6.1 Pros and cons of proposed solution methodology

Among the positive features, the methodology of this chapter may in fact be used to solve complex simulation-optimization problems of any system, not just CDs, with a larger search space in a shorter time span. Moreover, multiple systems could be optimized and compared, subject to constraints on various performance metrics, eliminating family-wise error rate due to multiple comparisons.

On the negative side, in-depth knowledge of the system is required to model precisely, and to identify the factors which impact the overall performance of the system. The results could be near-optimal, but may be sub-optimal, if the regression models do not adequately address the sources of variation.

Though this solution methodology is very versatile and could be adapted to optimize and compare any other system, we caution future researchers that the need for in-depth understanding of the actual system is paramount when it comes to simulation modeling. Otherwise, the simulation model risks misrepresenting the system with distorted results.

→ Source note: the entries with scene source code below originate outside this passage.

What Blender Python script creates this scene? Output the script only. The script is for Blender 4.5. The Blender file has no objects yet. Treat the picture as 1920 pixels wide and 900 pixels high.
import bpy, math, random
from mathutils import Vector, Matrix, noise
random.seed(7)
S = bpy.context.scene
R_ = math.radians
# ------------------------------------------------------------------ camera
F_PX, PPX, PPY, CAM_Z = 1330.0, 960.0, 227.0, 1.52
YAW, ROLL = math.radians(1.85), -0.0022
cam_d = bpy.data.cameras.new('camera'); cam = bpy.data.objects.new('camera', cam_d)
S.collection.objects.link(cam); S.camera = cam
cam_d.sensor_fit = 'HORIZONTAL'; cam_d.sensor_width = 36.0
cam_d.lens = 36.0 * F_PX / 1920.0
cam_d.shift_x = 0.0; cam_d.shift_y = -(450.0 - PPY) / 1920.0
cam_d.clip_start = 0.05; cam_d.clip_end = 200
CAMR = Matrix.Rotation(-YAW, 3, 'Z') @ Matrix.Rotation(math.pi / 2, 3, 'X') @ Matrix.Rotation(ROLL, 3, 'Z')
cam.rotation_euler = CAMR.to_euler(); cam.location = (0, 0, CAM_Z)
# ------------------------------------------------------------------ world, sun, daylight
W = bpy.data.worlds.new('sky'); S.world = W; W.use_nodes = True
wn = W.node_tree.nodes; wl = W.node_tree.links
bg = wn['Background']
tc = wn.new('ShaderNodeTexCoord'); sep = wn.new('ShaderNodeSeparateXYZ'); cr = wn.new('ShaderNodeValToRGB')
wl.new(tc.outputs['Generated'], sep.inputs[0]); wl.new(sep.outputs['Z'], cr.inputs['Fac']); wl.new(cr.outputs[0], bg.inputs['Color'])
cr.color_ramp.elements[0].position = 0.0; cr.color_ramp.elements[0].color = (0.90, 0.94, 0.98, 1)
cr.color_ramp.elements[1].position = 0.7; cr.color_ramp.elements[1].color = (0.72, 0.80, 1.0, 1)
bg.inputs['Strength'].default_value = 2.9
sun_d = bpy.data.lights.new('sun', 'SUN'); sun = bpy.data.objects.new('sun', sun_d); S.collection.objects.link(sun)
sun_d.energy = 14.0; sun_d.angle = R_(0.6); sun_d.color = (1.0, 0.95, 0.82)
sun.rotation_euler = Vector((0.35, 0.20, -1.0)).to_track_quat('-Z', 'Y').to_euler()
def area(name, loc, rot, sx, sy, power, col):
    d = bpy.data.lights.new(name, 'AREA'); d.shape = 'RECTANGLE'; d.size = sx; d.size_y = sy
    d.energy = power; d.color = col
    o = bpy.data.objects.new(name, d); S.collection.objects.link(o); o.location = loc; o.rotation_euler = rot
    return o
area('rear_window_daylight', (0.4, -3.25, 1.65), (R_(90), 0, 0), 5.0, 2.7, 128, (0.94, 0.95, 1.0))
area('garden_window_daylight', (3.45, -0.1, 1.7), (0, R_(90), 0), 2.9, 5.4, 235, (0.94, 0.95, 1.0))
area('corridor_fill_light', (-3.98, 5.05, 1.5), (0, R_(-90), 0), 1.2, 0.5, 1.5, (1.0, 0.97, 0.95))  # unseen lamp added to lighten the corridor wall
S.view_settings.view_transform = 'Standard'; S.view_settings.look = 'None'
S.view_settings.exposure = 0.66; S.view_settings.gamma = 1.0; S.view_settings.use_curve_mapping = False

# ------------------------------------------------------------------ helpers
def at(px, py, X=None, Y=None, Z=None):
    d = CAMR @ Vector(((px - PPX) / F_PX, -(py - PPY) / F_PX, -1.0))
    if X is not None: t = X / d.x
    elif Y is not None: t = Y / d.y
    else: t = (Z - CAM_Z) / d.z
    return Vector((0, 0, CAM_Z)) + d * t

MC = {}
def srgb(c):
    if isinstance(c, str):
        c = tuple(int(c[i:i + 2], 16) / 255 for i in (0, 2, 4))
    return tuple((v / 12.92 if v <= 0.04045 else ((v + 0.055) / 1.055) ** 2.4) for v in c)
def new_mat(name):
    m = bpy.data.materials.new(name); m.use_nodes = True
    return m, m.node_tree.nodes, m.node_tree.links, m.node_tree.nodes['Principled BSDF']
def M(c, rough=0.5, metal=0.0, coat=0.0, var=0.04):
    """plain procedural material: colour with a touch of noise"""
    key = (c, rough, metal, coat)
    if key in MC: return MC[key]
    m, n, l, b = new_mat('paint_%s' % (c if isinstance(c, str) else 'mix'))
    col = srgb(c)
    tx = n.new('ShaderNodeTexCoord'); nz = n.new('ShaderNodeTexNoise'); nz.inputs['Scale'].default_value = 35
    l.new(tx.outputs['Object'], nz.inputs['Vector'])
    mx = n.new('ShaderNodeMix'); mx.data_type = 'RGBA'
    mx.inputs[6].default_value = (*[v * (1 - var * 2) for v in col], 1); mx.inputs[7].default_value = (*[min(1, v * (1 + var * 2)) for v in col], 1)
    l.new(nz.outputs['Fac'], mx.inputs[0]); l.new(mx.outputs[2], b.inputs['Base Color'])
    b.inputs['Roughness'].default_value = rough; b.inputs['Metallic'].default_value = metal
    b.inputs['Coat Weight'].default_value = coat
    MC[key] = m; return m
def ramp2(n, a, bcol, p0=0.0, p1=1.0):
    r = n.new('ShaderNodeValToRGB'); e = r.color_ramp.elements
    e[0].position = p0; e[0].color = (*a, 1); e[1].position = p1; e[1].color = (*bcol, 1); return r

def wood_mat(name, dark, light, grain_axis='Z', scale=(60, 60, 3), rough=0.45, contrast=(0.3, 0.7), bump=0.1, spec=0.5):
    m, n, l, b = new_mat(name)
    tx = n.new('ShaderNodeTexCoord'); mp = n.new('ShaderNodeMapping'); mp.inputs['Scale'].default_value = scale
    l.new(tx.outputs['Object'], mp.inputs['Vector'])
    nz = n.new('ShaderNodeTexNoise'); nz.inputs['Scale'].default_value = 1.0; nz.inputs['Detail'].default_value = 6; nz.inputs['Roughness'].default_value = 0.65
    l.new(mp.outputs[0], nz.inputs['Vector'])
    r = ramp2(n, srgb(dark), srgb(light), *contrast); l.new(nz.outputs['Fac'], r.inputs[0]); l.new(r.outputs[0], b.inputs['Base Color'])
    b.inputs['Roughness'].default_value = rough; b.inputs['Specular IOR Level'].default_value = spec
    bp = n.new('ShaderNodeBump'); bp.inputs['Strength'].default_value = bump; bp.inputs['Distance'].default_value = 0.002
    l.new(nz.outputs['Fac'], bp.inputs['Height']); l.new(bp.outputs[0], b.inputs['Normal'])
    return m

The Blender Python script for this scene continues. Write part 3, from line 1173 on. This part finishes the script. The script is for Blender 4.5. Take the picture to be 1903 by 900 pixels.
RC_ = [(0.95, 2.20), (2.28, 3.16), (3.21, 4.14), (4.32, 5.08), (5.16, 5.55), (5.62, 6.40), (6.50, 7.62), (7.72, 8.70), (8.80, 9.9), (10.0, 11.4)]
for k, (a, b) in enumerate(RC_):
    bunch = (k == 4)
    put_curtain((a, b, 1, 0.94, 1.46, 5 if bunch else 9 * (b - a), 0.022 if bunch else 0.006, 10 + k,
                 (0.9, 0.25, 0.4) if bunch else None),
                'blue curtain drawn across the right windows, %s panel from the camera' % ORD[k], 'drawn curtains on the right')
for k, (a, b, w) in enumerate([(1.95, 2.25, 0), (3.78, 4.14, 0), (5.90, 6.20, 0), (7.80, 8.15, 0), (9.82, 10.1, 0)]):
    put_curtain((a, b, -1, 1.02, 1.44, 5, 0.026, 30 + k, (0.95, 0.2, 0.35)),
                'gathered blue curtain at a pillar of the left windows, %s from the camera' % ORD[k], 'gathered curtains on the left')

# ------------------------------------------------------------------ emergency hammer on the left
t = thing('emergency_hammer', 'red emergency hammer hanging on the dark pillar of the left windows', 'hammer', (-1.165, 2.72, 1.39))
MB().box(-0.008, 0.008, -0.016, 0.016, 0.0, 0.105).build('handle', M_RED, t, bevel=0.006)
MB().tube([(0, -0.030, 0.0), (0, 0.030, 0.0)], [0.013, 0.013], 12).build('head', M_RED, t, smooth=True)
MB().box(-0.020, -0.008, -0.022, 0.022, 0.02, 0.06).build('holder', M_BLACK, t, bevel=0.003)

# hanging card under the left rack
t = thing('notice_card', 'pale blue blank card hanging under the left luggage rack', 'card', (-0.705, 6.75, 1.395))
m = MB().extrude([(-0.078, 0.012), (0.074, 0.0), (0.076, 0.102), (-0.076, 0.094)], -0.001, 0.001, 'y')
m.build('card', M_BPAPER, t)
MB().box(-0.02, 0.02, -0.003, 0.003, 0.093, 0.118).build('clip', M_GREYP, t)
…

This risk could be mitigated by:

1. Involving subject matter expert(s) from the system and other stakeholders closely in the design, verification and validation of the modeling process.

2. Cross validate the model’s functions and performances against the system.

3. Iteratively addressing the design gaps until the simulation model adequately represents the defined functional scope of the system.